幼いころから絵を描くのが好きでした。小学生のころはチラシの裏や藁半紙、教科書の余白、ありとあらゆる場所に落書きをしていました。中学で美術部に入り、石膏デッサンや油彩を始めました。部室に置いてあったピカソの画集で初めて「ゲルニカ」を知り、衝撃を受け、将来は絵を描いて身を立てたいと思うようになりました。
当時指導してくださった美術の先生は、しかし、美術系の高校に進学したいと息巻く私に、遠回しに進路を考えなおすよう助言して下さいました。しかたなく美術の道を歩むのを諦めた私にとって「絵描きになる」というのは「いつか叶えたい本当の夢」になりました。その後の人生でも進路や就職に際していろいろな選択をしましたが、頭の片隅にはこの「本当の夢」が無傷のまま残されていました。
今年の春、パリで学会発表を終えてからスペインのマドリッドにある国立ソフィア王妃芸術センターを訪ねました。ここには、かつて私に「本当の夢」を与えてくれたピカソの大作「ゲルニカ」が展示されているので、ぜひ一度この眼で見たいと思いました。
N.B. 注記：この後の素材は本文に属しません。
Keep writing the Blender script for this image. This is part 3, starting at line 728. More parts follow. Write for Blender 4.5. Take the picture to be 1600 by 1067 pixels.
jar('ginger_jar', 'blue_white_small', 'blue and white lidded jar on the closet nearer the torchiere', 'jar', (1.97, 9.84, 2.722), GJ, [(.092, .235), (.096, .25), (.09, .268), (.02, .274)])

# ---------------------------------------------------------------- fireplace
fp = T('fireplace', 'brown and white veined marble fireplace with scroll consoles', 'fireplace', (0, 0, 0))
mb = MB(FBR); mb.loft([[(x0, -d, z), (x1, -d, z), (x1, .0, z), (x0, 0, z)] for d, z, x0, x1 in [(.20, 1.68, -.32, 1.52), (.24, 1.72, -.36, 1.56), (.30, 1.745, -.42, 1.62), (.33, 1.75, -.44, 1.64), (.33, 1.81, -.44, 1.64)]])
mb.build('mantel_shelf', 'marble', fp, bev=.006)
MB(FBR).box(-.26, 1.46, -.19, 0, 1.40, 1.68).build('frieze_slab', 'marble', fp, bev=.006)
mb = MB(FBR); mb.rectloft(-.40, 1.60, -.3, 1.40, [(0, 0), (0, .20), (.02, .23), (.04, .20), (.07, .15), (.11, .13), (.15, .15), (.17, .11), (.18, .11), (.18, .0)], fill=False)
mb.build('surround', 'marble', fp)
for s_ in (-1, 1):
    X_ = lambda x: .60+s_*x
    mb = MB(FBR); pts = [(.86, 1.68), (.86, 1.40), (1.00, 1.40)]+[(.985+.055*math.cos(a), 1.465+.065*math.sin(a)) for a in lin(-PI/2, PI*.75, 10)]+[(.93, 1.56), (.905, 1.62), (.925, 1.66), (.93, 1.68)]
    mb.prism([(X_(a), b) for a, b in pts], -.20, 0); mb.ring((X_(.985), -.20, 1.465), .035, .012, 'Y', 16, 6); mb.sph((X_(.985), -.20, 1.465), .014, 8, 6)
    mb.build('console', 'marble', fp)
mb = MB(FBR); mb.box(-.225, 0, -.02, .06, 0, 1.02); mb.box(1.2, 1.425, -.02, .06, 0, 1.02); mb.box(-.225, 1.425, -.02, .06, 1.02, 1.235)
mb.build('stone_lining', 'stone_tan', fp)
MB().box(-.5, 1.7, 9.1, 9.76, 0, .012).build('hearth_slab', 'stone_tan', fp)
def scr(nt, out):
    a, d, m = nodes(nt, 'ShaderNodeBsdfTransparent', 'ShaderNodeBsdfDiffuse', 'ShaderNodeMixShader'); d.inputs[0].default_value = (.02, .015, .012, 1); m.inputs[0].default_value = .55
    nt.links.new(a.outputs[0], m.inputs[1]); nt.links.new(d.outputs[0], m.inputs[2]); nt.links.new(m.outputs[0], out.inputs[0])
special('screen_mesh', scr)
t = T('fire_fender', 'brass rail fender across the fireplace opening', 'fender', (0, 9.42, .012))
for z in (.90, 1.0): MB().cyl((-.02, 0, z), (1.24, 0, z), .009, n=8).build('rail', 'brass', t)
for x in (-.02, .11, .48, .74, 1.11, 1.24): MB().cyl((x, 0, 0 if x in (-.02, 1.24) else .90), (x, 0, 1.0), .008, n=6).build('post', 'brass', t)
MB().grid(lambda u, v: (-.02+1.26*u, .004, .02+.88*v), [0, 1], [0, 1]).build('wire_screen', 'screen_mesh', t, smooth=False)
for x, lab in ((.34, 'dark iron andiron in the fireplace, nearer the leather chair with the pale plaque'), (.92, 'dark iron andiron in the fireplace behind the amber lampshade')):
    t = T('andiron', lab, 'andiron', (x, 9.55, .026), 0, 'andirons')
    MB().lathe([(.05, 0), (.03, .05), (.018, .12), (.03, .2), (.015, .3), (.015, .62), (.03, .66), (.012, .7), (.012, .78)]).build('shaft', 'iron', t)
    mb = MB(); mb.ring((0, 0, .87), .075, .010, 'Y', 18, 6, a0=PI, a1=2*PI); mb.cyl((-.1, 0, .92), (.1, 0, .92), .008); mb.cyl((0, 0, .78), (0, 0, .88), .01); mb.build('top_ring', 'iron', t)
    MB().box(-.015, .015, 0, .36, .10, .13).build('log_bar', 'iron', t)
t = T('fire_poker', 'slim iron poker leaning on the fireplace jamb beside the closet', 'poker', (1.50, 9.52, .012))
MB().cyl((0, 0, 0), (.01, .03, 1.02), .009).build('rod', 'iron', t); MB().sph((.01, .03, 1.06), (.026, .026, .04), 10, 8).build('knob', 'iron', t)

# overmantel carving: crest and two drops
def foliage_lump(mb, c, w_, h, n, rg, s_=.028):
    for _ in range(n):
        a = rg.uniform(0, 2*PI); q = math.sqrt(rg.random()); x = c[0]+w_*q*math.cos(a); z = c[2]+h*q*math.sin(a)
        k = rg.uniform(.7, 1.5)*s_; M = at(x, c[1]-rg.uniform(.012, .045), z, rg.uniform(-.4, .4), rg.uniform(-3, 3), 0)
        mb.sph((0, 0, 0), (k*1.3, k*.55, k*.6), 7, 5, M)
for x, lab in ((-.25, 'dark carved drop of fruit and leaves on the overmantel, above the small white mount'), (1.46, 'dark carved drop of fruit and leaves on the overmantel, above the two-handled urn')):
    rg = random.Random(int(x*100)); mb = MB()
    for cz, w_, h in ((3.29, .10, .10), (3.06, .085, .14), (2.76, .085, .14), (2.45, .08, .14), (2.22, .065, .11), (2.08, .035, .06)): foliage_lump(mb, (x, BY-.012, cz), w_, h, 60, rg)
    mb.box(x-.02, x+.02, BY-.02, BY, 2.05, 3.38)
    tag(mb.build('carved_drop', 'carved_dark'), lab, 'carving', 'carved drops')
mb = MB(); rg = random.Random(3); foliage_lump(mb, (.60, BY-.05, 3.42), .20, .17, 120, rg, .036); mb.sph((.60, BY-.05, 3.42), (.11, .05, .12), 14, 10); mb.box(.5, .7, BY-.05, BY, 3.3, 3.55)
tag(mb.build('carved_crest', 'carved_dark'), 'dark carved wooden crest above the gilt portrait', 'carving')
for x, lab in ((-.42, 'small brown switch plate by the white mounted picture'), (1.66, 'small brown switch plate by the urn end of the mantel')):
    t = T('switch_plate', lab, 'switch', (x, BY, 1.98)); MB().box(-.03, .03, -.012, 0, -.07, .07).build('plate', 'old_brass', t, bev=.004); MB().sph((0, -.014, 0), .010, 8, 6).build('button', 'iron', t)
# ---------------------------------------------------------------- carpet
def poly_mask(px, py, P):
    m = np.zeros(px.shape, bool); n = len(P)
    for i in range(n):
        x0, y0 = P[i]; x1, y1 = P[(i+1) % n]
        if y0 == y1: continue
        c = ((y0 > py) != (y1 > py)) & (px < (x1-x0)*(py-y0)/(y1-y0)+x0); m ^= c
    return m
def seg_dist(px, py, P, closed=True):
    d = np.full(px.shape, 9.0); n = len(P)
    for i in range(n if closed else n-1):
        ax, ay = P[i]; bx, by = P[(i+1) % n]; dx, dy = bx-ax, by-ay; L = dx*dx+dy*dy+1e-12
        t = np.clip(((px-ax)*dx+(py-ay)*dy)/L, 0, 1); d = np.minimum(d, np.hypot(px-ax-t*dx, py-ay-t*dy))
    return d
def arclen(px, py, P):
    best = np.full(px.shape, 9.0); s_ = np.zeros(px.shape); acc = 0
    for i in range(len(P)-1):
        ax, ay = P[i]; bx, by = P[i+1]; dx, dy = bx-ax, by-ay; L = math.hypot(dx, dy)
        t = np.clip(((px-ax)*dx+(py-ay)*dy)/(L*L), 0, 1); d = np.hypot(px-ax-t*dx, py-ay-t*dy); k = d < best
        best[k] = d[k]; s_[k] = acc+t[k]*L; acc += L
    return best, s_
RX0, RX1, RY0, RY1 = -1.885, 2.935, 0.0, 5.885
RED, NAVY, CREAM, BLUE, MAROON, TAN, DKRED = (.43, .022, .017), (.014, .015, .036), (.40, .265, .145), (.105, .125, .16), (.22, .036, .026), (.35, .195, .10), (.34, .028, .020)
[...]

2階の特別展示室いっぱいに広がる「ゲルニカ」を前にして、私はこれまで大切に守ってきた「本当の夢」がズタズタに切り裂かれる音を聞いた気がしました。ですが、そのことを特に残念とは思いませんでした。むしろ、「やっとあきらめがついた」という清々しい気持ちでした。
今でもいつか時間を作って絵を描きたいと思っています。それがいつになるのかはわかりませんが、もうそれを「いつか叶える本当の夢」とは思わなくなったことは確かです。